O poema “ cresce “inseguramente porque o poeta jamais poderá ter a certeza que o ímpeto que o levou a escrever, ímpeto “ na confusão da carne “ ímpeto total, que ainda se encontra no reino abstracto da alma e no pulsar imediato dos sentidos “ só ferocidade e gosto “, ainda impreciso e misterioso, se virá a realizar como um corpo total e íntegro: o poeta não sabe praticamente nada daquele poema. O poeta é um cego, visto que o poema ainda pertence ao domínio do ser, ainda se encontra fora do reino do fenómeno. Por isso o poeta diz que o poema talvez seja como sangue ou como sombra de sangue nos canais do ser. Quer dizer o poeta nada pode saber, nem dizer sobre o poema. O futuro corpo do poema está escrito nas estrelas. Podemos então dizer que, segundo esta poética, a escrita de um poema é sempre um acto misterioso. A essência do poema encontra-se assente no mistério. O poema é a linguagem do indizível ou mistério. Este é um poema da poética do mistério. Segundo esta poética o poema não tem como fim resolver esse mistério, mas somente mostrá-lo ao mundo: o poema é a revelação do mistério, que é a poesia. O seu dever é mostrar e conservar esse mistério.

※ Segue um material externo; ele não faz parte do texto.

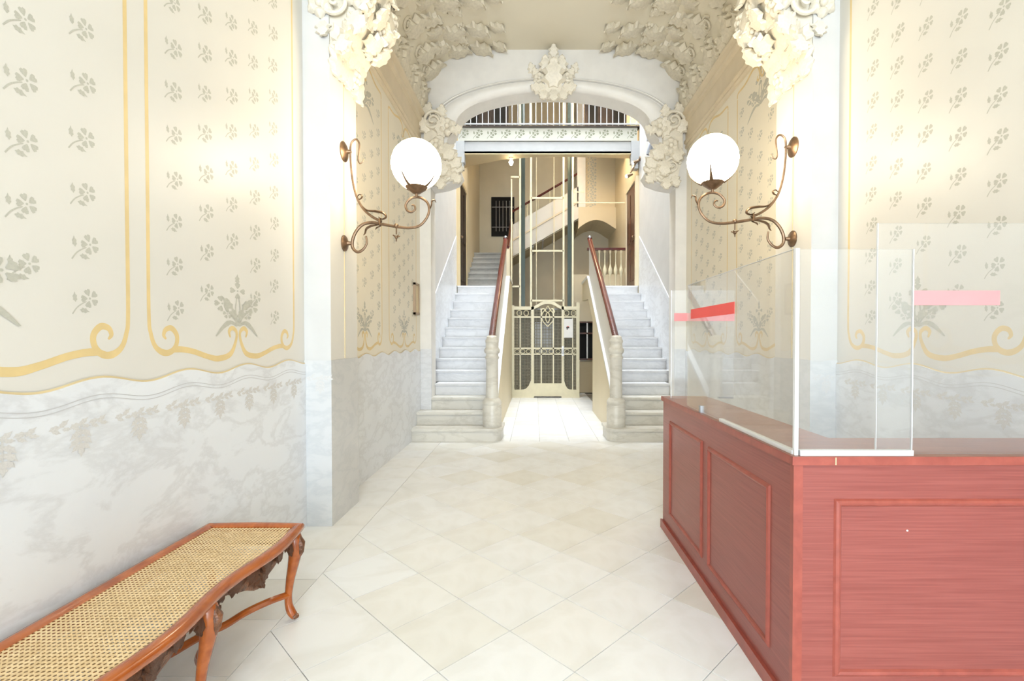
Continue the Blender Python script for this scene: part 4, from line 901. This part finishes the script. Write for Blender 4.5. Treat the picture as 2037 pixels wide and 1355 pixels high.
for lz, nm in ((SZ - 0.007, 'cane_seat'), (SZ - 0.027, 'cane_underlayer')):
    inn = ring_inset(ring, 0.041); b = MB(); v = []
    for i in range(ny + 1): v += [(BXB + 0.041, ys[i] if 0 < i < ny else (ys[i] + (0.041 if i == 0 else -0.041)), lz), (xf(ys[i]) - 0.041, ys[i] if 0 < i < ny else (ys[i] + (0.041 if i == 0 else -0.041)), lz)]
    b.add(v, [(2 * i, 2 * i + 1, 2 * i + 3, 2 * i + 2) for i in range(ny)])
    o = b.build(nm, M['cane'], be); uvl = o.data.uv_layers.new(name='UVMap')
    for lp_ in o.data.loops:
        co = o.data.vertices[lp_.vertex_index].co; k = 1.0 if nm == 'cane_seat' else 1.03
        uvl.data[lp_.index].uv = ((co.x + co.y) * 0.7071 * k, (co.x - co.y) * 0.7071 * k)
LEGY = (2.395, 1.765, 1.135, 0.505)
LP = [(0.012, 0.432), (0.022, 0.39), (0.020, 0.34), (0.006, 0.27), (-0.010, 0.20), (-0.020, 0.13), (-0.020, 0.08), (-0.008, 0.045), (0.010, 0.02), (0.016, 0.012)]
LR = [0.030, 0.034, 0.031, 0.025, 0.020, 0.017, 0.018, 0.021, 0.018, 0.011]
for y in LEGY:
    for front in (True, False):
        s_ = 1 if front else -1; xb = (xf(y) - 0.035) if front else (BXB + 0.04)
        lg = MB().tube(cr([(xb + s_ * a * 0.9, y + (0.012 if y > 1.5 else -0.012) * (0.43 - z), z) for a, z in LP], 4), [r for r in LR], 10).build('leg', M['bench'], be, True)
        MB().tube([(xb + s_ * 0.014, y - 0.012, 0.018), (xb + s_ * 0.022, y, 0.026), (xb + s_ * 0.014, y + 0.012, 0.018)], [0.010, 0.014, 0.010], 8).build('scroll_foot', M['carved'], lg, True)
        if front:
            MB().tube([(xb + s_ * 0.026, y, 0.425), (xb + s_ * 0.048, y, 0.385), (xb + s_ * 0.046, y, 0.345), (xb + s_ * 0.028, y, 0.30)], [0.016, 0.020, 0.015, 0.005], 8).build('knee_carving', M['carved'], lg, True)
leafc = acanthus_mb().mesh('carved_leaf', M['carved'], True); rosc = rosette_mb().mesh('carved_rosette', M['carved'], True)
for k in range(3):
    ya, yb = LEGY[k + 1], LEGY[k]
    tt = [i / 24 for i in range(25)]
    dz = lambda t: 0.028 + 0.068 * math.exp(-((t - 0.5) / 0.18) ** 2) + 0.012 * abs(math.sin(PI * 5 * t)) + 0.045 * math.exp(-(t / 0.07) ** 2) + 0.045 * math.exp(-((1 - t) / 0.07) ** 2)
    v = []
    for t in tt:
        y = ya + (yb - ya) * t; xo = xf(y) - 0.028
        v += [(xo, y, SZ - 0.034), (xo + 0.004, y, SZ - 0.034 - dz(t) * 0.6), (xo - 0.004, y, SZ - 0.034 - dz(t)), (xo - 0.024, y, SZ - 0.034 - dz(t)), (xo - 0.024, y, SZ - 0.034)]
    ap = MB().add(v, [(i * 5 + j, i * 5 + (j + 1) % 5, (i + 1) * 5 + (j + 1) % 5, (i + 1) * 5 + j) for i in range(24) for j in range(5)] + [(0, 1, 2, 3, 4), (124, 123, 122, 121, 120)]).build('carved_apron', M['carved'], be, True)
    for (t, z, s_, an, kind) in [(0.5, 0.395, 0.075, 0, 'r'), (0.5, 0.405, 0.10, PI, 'l'), (0.43, 0.41, 0.10, 2.4, 'l'), (0.57, 0.41, 0.10, -2.4, 'l'), (0.38, 0.412, 0.11, 1.7, 'l'), (0.62, 0.412, 0.11, -1.7, 'l'), (0.22, 0.41, 0.10, 1.6, 'l'), (0.78, 0.41, 0.10, -1.6, 'l'), (0.1, 0.40, 0.09, 0.9, 'l'), (0.9, 0.40, 0.09, -0.9, 'l'), (0.06, 0.405, 0.08, 2.8, 'l'), (0.94, 0.405, 0.08, -2.8, 'l')]:
        y = ya + (yb - ya) * t
        link('carved_leaf' if kind == 'l' else 'carved_rosette', leafc if kind == 'l' else rosc, ap, frame((xf(y) - 0.026, y, z), (0, math.sin(an), math.cos(an)), (1, 0, 0), s_, 1.1, 0.7))
    # curved cross stretcher
    ym = (ya + yb) / 2; xm = (xf(ym) + BXB) / 2
    for (px, py) in ((xf(yb) - 0.055, yb), (xf(ya) - 0.055, ya), (BXB + 0.06, yb), (BXB + 0.06, ya)):
        d1 = Vector((px, py, 0.128)); hub = Vector((xm, ym, 0.135))
        pts = [d1, d1 * 0.75 + hub * 0.25 + Vector((0.0, 0, 0.010)), d1 * 0.5 + hub * 0.5 + Vector(((hub.x - d1.x) * 0.12, 0, 0.0)), hub + (d1 - hub) * 0.18 + Vector((0, 0, -0.004)), hub]
        MB().tube(cr(pts, 5), 0.0165, 8).build('stretcher', M['bench'], be, True)
    MB().lathe([(0, -0.025), (0.03, -0.02), (0.034, 0), (0.03, 0.015), (0.012, 0.025), (0.014, 0.04), (0, 0.05)], (xm, ym, 0.135), 14).build('stretcher_boss', M['bench'], be, True)
b = MB(); b.box(BXB + 0.01, BXB + 0.03, BY0 + 0.05, BY1 - 0.05, SZ - 0.085, SZ - 0.034); b.build('back_apron', M['bench'], be)
for y in (BY0 + 0.03, BY1 - 0.05): MB().box(BXB + 0.03, -1.2, y, y + 0.02, SZ - 0.09, SZ - 0.034).build('end_apron', M['carved'], be)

Por isso também, embora nascendo da confusão da carne e talvez do sangue, embora sendo matéria verbal, portanto um existente, uma coisa, um aqui e agora:
“ o poema faz-se contra o tempo e a carne. “
O poema que cresceu, inseguramente, insurge-se, agora, já corpo viril, contra o tempo e a carne. Isto acontece porque ele ultrapassa e transcende a capacidade da lógica racionalista e histórica do homem. O poema transforma tudo quanto toca, é contínua transformação, mas conserva em si, ao mesmo tempo, a magia das origens.

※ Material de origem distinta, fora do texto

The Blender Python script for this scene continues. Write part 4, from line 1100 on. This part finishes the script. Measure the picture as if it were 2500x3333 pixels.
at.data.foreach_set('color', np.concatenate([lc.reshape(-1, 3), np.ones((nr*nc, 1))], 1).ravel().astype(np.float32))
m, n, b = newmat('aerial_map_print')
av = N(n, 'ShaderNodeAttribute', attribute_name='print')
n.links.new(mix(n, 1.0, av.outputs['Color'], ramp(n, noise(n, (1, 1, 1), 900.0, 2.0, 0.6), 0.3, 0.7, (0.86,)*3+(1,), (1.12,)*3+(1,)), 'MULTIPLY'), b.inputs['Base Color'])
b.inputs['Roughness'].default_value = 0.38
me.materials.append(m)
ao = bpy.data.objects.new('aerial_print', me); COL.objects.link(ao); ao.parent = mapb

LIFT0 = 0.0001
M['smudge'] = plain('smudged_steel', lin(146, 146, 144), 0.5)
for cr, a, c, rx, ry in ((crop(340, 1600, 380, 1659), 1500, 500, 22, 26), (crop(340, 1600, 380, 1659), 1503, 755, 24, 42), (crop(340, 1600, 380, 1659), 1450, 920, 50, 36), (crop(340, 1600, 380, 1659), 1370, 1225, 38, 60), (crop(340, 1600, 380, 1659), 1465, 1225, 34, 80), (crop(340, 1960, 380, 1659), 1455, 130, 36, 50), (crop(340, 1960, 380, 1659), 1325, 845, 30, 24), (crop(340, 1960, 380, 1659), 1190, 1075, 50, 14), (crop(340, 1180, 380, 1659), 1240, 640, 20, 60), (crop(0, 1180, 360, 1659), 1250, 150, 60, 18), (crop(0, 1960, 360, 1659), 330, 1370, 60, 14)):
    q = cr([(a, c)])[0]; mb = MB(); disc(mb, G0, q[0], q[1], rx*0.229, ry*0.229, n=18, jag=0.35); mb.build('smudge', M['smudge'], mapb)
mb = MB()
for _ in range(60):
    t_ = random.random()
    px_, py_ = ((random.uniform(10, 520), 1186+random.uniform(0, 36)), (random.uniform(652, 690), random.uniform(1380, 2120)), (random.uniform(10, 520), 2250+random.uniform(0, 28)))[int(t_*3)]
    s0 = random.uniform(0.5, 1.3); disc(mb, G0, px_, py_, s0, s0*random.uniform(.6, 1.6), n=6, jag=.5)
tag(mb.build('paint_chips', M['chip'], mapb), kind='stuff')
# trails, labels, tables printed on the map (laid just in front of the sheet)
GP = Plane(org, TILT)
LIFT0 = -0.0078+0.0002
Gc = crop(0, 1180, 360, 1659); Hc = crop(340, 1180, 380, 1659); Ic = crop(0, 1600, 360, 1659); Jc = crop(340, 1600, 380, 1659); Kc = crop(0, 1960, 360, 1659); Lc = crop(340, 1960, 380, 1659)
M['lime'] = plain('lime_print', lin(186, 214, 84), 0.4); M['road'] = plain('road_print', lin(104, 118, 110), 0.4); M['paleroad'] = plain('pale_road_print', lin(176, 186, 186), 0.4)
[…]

O poema é um maravilhoso paradoxo: Ele deixa-nos compreender as coisas e o mundo à luz de uma outra lógica: a lógica da palavra poética que, embora nascendo e se processando num determinado tempo e espaço históricos, transcende sempre esse mesmo tempo e espaço históricos, ou seja, é uma linguagem de todos os tempos, transcendente e cósmica: a linguagem do indefinível, vinda até nós pelos canais do ser, portanto linguagem do ser, isto é, linguagem do grande mistério que é o TODO.
***
SOBRE UM POEMA
Um poema cresce inseguramente
na confusão da carne,
sobe ainda sem palavras, só ferocidade e gosto,
talvez como sangue
ou sombra de sangue pelos canais do ser.
Fora existe o mundo. Fora, a esplêndida violência
ou os bagos de uva de onde nascem
as raízes minúsculas do sol.
Fora, os corpos genuínos e inalteráveis
do nosso amor,
os rios, a grande paz exterior das coisas,
as folhas dormindo o silêncio,
as sementes à beira do vento,
- a hora teatral da posse.
E o poema cresce tomando tudo em seu regaço.
E já nenhum poder destrói o poema.
Insustentável, único,
invade as órbitas, a face amorfa das paredes,
a miséria dos minutos,
a força sustida das coisas,
a redonda e livre harmonia do mundo.
- Em baixo o instrumento perplexo ignora
a espinha do mistério.
- E o poema faz-se contra o tempo e a carne.
Herberto Helder, em Ou O Poema Contínuo |
Luís Costa nasce a 17 de Abril de 1964 em Carregal do Sal, distrito de Viseu. É aí que passa a maior parte da sua juventude. Com a idade de 7 anos tem o seu primeiro contacto com a poesia, por meio de Antero de quental, poeta/ filósofo, pelo qual nutre um amor de irmão espiritual. A partir dai não mais parou de escrever.
Depois de passar três anos num internato católico, em Viseu, desencantado com a vida e com o sistema de ensino, resolve abandonar o liceu. No entanto nunca abandona o estudo. Aprende autodidacticamente o Alemão, aprofunda os seus conhecimentos de Francês, bem como alguns princípios da língua latina. Lê, lê sem descanso: os surrealistas, a Geração de 27, Mário de Sá-Carneiro, Beckett, E. M. Cioran, Krolow, Homero, Goethe, Hölderlin, Schiller, Cesariny, Kafke e por aí adiante. Dedica-se também, ferverosamente, ao estudo da filosofia, mas uma filosofia viva. Lê os clássicos, mas ama, sobretudo, o poeta/ filósofo Nietzsche, o qual lera pela primeira vez com a idade de 16 anos : "A Origem da Tragédia" e o existencialista Karl Jaspers.
Mais tarde abandona Portugal rumo à Alemanha, pais onde se encontra hoje radicado.